The day of the shooting, says the Post, “was the first time that Myra, who had just earned her license to be an AME minister, led the church’s Wednesday Bible study. She spent all afternoon at the table in their den putting the finishing touches on her outline to guide a discussion about Mark 4. That is Jesus’ parable of the sower.

“We have to look beyond our pasts,” Anthony said, recounting the traumas of slavery and Jim Crow. “Like [the apostle] Paul said, I put the past behind me and moved forward toward the mark. And the only way to move forward toward that mark, the prize, is to find a way to reconcile with one another.”

Anthony said he was disturbed by some looting after George Floyd’s killing in Minneapolis, but he was heartened to see so many white people, and youths, among the largely peaceful protests against racism and police brutality.

Too Quick to Forgive?

He told the Post that even five years later he hears critics saying he was too quick to forgive such a heinous crime. But he explains that choosing to forgive does not mean he dismisses, condones or excuses his wife’s murder. Instead, “he’s unshackling himself of the burdens of distress and despair while acknowledging the foundational Christian truth that we’re all sinners.”
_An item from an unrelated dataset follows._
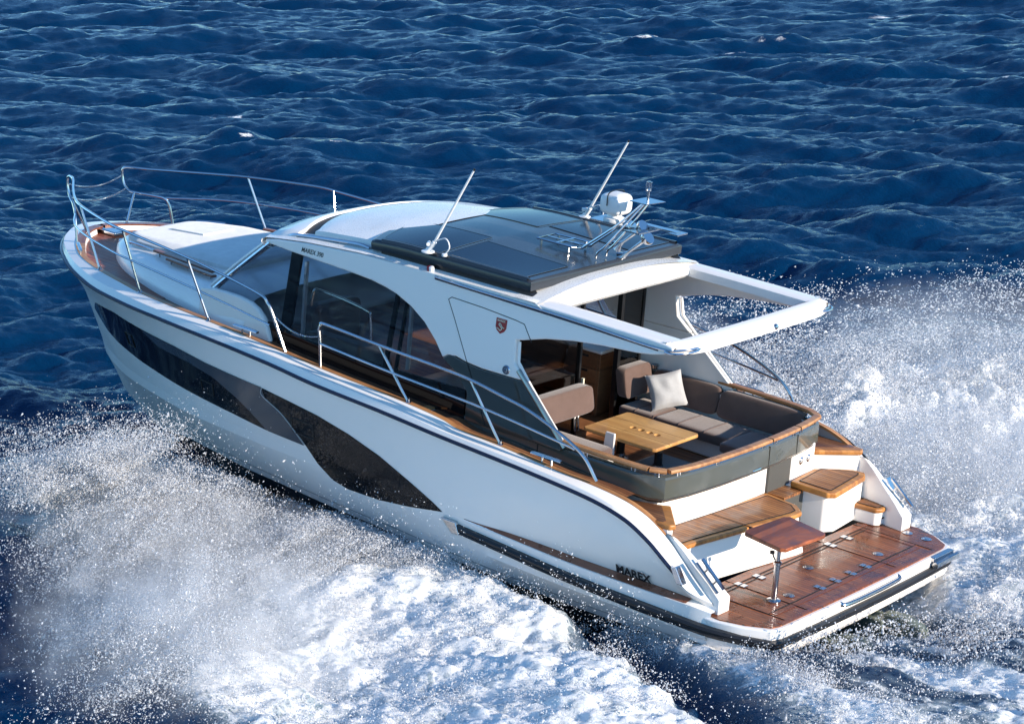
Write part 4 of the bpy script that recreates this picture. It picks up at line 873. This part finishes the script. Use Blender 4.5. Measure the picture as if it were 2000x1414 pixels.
# ------------------------------------------------------------------ loose things aboard
CT = thing('cockpit_table', 'rectangular light teak table with four cup holes in the cockpit before the brown sofa', 'table', (2.95, -.15, .42))
tp = MB().prism([(2.50, -.55), (3.40, -.55), (3.43, -.52), (3.43, .23), (3.40, .26), (2.50, .26), (2.47, .23), (2.47, -.52)], 'z', .76, .80).build('tabletop', 'table', CT, bevel=.012)
for x in (2.74, 2.84, 2.95, 3.06):                  # bore the cup holes, then discard the cutter
    ct = MB().tube([(x, -.15, .775), (x, -.15, .83)], .038, False, 18).build('cutter', 'table', CT); bo = tp.modifiers.new('bore', 'BOOLEAN'); bo.operation = 'DIFFERENCE'; bo.object = ct; bo.solver = 'EXACT'
    bpy.context.view_layer.update(); nm_ = bpy.data.meshes.new_from_object(tp.evaluated_get(bpy.context.evaluated_depsgraph_get())); tp.modifiers.clear(); tp.data = nm_; bpy.data.objects.remove(ct)
for p_ in tp.data.polygons: p_.use_smooth = False
for at_ in ('custom_normal', 'sharp_edge'):
    if at_ in tp.data.attributes: tp.data.attributes.remove(tp.data.attributes[at_])
ch = MB()
for y in (-.28, .0): ch.box(2.47, 3.43, y - .002, y + .002, .79, .8012)
ch.build('board_joint', 'capdark', tp)
for x in (2.70, 3.20):
    lg = MB().tube([(x, -.15, .42), (x, -.15, .76)], .045, False, 16).build('leg', 'black', CT)
    MB().lathe((x, -.15, .42), [(.10, 0), (.10, .015), (.06, .025), (.055, .06)]).lathe((x, -.15, .70), [(.055, 0), (.06, .04), (.09, .06)]).build('leg_collar', 'chrome', lg)
PTB = thing('platform_table', 'small square wet dark teak table on a chrome pole at the swim platform corner', 'table', (.40, 1.06, .004))
zt3 = .655
MB().prism([(x - .03, y + .05) for x, y in [(.66, .44), (.70, .50), (.745, 1.10), (.71, 1.16), (.24, 1.26), (.19, 1.22), (.15, .60), (.18, .55)]], 'z', zt3 - .042, zt3).build('tabletop', 'wettable', PTB, bevel=.012)
pg = MB().tube([(.36, 1.075, .004), (.36, 1.075, .615)], .022, False, 14).build('pole', 'chrome', PTB)
MB().tube([(.36, 1.075, .004), (.36, 1.075, .40)], .029, False, 14).lathe((.36, 1.075, .38), [(.03, 0), (.04, .005), (.04, .03), (.026, .04)]).lathe((.36, 1.075, .004), [(.07, 0), (.07, .012), (.03, .02)]).build('pole_sleeve', 'chrome', pg)
MB().tube([(.36, 1.075, .40), (.42, 1.045, .42), (.46, 1.03, .47)], .008).lathe((.46, 1.03, .45), [(0, 0), (.024, .005), (.024, .03), (0, .04)]).build('clamp_knob', 'black', pg)
PW = thing('pillow', 'light grey tweed pillow leaning on the brown cockpit sofa', 'pillow', (3.25, -1.13, .73))
rows = []; N = 16
for side in (1, -1):
    rows = []
    for i in range(N + 1):
        r_ = []
        for j in range(N + 1):
            a, b = 2 * i / N - 1, 2 * j / N - 1; ex = 1 - .07 * (1 - abs(b)**2) ; ey = 1 - .07 * (1 - abs(a)**2)
            th = .085 * max(0, (1 - a**4) * (1 - b**4))**.5 * side + .006 * math.sin(7 * a + 3 * b) * (1 - a * a) * (1 - b * b)
            r_.append((a * .205 * ex, b * .205 * ey, th + .010 * math.sin(5 * a + 2 * b) * math.sin(4 * b) * (1 - a * a)))
        rows.append(r_)
    if side == 1: pm = MB(); ra = rows
    else: rb = rows
nn = Vector((-.58, .66, .48)).normalized(); uu = Vector((0, 0, 1)).cross(nn).normalized(); vv = nn.cross(uu); an = R(14)
Rp = Matrix((uu * math.cos(an) + vv * math.sin(an), vv * math.cos(an) - uu * math.sin(an), nn)).transposed()
for rr in (ra, rb): pm.grid([[Rp @ Vector(p) + Vector((3.34, -1.12, .95)) for p in r_] for r_ in rr])
pm.build('pillow_cover', 'pillow', PW, 80)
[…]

Roof was sentenced to death in 2017. Anthony opposes the death penalty. “He needs the opportunity to repent,” Anthony explained. “Sitting in jail for life will give him the opportunity to do that. …No one, not even Dylann, is irredeemable,” he says.

Many people, including religious people, cannot accept Anthony’s view of forgiveness. And it goes without saying that many, including religious people, share the twisted logic of racism – that the color of people’s skin makes them inferior.

But Anthony’s view is undoubtedly the view of the God who “causes his sun to rise on the evil and the good, and sends rain on the righteous and the unrighteous.” It’s the view of the father of the prodigal son, who sees no one as irredeemable.

How can we who search for God do any less?